A Sequel Already Written

Though Expecting the Unexpected marks her debut in comics, Rousey is already planning more.

“Every stage my husband and I go through as parents has a parallel in this world,” Rousey said.

She hints at a sequel that moves beyond the honeymoon stage of her characters’ relationship and into “the nitty gritty, itty bitty, titty” of parenting life. She laughs at her own phrasing, but the point is clear: the saga of Mom is just beginning.

'Expecting the Unexpected': Ronda Rousey writes the action hero only she could be

Artwork by Mike Deodato Jr.
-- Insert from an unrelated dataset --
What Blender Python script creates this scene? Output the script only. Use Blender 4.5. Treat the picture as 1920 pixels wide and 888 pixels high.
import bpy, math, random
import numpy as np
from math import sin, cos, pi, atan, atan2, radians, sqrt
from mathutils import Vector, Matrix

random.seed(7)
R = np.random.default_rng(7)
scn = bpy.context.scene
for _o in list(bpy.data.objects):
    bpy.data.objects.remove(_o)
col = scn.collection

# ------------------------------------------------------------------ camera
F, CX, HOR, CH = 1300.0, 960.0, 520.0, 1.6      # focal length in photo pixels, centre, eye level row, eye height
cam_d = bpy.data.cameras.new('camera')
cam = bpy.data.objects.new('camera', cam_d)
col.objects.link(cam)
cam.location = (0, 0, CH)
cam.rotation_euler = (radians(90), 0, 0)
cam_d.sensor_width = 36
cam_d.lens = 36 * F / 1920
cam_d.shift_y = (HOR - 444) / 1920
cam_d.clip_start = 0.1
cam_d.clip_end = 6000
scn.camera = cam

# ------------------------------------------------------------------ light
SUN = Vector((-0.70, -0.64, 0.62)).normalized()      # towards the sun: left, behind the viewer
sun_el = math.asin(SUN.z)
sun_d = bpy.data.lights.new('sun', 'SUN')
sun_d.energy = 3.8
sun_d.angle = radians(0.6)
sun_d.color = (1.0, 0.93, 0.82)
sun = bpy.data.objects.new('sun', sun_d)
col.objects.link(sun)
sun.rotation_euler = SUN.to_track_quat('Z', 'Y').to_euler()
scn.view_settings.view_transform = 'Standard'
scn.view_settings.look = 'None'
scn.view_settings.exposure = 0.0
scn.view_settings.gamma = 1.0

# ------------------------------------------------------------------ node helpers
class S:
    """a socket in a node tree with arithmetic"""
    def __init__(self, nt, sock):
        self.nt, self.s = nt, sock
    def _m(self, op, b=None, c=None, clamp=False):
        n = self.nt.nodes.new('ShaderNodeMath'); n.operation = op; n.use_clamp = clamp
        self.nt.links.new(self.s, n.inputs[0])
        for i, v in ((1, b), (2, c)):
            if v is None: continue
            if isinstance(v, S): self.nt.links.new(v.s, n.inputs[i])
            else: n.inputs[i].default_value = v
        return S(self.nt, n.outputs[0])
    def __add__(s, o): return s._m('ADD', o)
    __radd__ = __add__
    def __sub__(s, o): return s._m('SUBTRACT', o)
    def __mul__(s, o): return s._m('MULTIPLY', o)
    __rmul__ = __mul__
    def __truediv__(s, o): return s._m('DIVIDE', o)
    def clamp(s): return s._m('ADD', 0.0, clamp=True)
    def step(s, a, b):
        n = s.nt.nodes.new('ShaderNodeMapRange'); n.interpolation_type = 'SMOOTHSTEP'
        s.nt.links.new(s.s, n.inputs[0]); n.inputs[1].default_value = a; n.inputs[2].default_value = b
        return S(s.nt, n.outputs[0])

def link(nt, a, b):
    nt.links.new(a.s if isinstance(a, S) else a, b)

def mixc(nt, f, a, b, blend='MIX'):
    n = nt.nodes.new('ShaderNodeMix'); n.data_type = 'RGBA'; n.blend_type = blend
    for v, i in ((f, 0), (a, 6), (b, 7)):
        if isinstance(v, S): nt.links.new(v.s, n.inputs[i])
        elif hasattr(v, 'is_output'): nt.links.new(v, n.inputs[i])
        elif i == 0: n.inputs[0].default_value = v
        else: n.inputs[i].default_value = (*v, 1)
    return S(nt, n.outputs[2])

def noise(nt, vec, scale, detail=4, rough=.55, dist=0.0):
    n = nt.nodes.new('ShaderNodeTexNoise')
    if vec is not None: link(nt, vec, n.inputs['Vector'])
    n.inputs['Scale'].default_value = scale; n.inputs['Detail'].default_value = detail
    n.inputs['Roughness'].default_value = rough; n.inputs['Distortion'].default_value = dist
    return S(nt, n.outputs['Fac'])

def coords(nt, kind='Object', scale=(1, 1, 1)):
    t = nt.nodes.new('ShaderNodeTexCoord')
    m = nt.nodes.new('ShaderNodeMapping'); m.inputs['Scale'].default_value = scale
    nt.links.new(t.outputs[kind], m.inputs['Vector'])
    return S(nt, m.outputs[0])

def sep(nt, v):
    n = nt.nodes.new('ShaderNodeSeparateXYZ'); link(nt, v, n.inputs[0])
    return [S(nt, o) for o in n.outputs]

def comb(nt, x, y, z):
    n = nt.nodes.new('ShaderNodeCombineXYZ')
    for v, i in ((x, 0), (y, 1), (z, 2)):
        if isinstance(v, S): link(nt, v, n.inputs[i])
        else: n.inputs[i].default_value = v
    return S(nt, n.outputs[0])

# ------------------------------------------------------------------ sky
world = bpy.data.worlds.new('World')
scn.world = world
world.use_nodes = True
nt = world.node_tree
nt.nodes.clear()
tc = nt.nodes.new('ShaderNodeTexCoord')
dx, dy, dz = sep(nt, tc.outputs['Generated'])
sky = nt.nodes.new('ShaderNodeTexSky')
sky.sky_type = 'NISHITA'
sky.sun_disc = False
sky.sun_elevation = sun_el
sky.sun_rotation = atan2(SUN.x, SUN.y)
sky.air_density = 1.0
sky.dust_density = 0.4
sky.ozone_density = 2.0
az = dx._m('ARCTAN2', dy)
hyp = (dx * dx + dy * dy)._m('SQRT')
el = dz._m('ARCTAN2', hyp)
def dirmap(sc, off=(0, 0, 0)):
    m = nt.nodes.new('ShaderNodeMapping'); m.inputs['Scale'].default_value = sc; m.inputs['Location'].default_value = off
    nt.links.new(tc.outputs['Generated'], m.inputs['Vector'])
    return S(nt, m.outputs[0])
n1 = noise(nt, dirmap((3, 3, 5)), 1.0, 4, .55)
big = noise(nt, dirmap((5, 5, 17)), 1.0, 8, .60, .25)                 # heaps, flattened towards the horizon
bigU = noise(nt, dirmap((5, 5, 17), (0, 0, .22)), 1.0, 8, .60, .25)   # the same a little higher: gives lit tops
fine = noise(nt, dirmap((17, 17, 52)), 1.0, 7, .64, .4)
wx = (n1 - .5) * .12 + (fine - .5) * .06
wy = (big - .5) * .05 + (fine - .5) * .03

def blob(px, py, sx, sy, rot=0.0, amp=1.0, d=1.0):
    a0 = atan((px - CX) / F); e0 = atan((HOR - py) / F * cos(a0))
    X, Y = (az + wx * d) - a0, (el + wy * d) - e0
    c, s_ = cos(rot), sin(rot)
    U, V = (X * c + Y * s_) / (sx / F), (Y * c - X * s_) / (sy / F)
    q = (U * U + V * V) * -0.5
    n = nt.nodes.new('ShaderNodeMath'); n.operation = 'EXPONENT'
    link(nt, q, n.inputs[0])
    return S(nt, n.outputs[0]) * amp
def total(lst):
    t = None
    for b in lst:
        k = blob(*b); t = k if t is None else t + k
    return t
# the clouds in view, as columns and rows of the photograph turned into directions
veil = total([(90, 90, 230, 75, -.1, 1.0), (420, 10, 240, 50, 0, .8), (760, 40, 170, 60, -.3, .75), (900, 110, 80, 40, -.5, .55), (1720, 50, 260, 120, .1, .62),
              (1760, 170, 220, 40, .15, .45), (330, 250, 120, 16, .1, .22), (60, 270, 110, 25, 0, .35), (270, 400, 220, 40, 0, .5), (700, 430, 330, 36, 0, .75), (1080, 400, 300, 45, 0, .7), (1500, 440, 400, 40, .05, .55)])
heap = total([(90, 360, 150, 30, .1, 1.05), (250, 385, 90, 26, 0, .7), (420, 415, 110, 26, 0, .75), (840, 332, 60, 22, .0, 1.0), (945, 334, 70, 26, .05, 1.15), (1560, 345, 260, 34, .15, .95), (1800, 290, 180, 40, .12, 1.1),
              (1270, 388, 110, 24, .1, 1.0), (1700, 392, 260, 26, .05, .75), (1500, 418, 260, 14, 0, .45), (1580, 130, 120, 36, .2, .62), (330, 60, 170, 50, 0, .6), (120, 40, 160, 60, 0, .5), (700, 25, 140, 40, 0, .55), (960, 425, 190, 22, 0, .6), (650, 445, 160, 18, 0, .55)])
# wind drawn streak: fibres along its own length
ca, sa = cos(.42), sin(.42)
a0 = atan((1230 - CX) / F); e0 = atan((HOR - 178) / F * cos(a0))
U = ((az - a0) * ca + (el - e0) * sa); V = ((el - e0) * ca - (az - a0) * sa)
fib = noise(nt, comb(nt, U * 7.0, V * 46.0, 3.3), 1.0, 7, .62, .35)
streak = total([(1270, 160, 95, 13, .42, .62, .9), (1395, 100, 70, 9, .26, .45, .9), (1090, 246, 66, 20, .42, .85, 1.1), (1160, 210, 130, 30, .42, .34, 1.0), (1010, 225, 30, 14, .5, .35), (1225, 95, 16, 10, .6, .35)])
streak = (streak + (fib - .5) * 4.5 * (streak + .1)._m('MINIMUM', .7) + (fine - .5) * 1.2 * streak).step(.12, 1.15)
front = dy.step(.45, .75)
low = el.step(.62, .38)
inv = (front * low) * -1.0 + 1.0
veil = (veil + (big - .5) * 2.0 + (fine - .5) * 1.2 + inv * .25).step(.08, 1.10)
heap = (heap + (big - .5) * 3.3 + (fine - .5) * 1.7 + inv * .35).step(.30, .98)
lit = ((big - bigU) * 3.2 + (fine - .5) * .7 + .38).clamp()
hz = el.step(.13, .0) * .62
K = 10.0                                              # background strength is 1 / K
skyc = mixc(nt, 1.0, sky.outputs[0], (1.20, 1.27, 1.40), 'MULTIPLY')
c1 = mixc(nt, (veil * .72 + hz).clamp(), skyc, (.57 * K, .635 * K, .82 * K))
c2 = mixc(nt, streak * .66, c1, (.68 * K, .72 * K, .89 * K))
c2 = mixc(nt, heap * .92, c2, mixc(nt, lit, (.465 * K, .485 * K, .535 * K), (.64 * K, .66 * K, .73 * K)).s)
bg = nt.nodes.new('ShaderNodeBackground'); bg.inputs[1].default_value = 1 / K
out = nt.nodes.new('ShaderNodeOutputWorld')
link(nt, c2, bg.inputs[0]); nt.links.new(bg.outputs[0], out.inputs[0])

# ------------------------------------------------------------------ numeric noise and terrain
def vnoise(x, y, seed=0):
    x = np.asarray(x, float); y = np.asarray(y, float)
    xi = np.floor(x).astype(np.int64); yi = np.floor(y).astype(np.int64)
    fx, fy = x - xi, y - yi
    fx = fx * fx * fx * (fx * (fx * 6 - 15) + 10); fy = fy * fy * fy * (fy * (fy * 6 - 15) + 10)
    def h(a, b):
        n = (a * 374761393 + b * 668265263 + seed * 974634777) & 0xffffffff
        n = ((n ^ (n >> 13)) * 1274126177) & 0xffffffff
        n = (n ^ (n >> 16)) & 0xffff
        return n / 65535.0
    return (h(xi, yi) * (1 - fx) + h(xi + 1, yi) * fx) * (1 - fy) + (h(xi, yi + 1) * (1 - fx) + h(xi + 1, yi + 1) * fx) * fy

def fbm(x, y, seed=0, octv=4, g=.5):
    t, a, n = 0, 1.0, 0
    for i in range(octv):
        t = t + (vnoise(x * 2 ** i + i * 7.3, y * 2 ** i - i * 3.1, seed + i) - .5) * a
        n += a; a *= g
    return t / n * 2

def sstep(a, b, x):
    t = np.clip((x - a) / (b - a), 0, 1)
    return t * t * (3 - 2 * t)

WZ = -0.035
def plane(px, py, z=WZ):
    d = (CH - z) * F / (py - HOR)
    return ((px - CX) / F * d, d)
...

Courtesy of AWA.

What’s Next for Rousey in Comics?

Would Rousey ever want to write for Marvel or DC? She shakes her head.

“Those worlds are like religions,” Rousey said. “They deserve devotion, and I don’t think I could give it the respect it deserves. I’ve always been more of an indie comics lady.”

Still, she admits she’d leap at the chance to write in the Dragon Ball Z universe.

“I even wrote a fanfic about Vegeta’s mom,” Rousey said. “I tweaked it to make it original, but if they ever wanted it, I’d tweak it back.”

For now, she’s focused on carving out her own lane.

“This is my debut,” Rousey said. “It’s scary putting something you care about into the world. But I think for a first graphic novel, it’s great. And I’m proud of it.”

As she prepares to meet fans at New York Comic Con (October 9-12), Rousey remains ’s eager (and just a little nervous) to see how readers respond.

“It’s like showing people your kid,” Rousey said. “You think they’re beautiful, but you don’t know how others will see them. I just hope they love this as much as I do.”

Expecting the Unexpected is available wherever books and comics are sold starting October 7.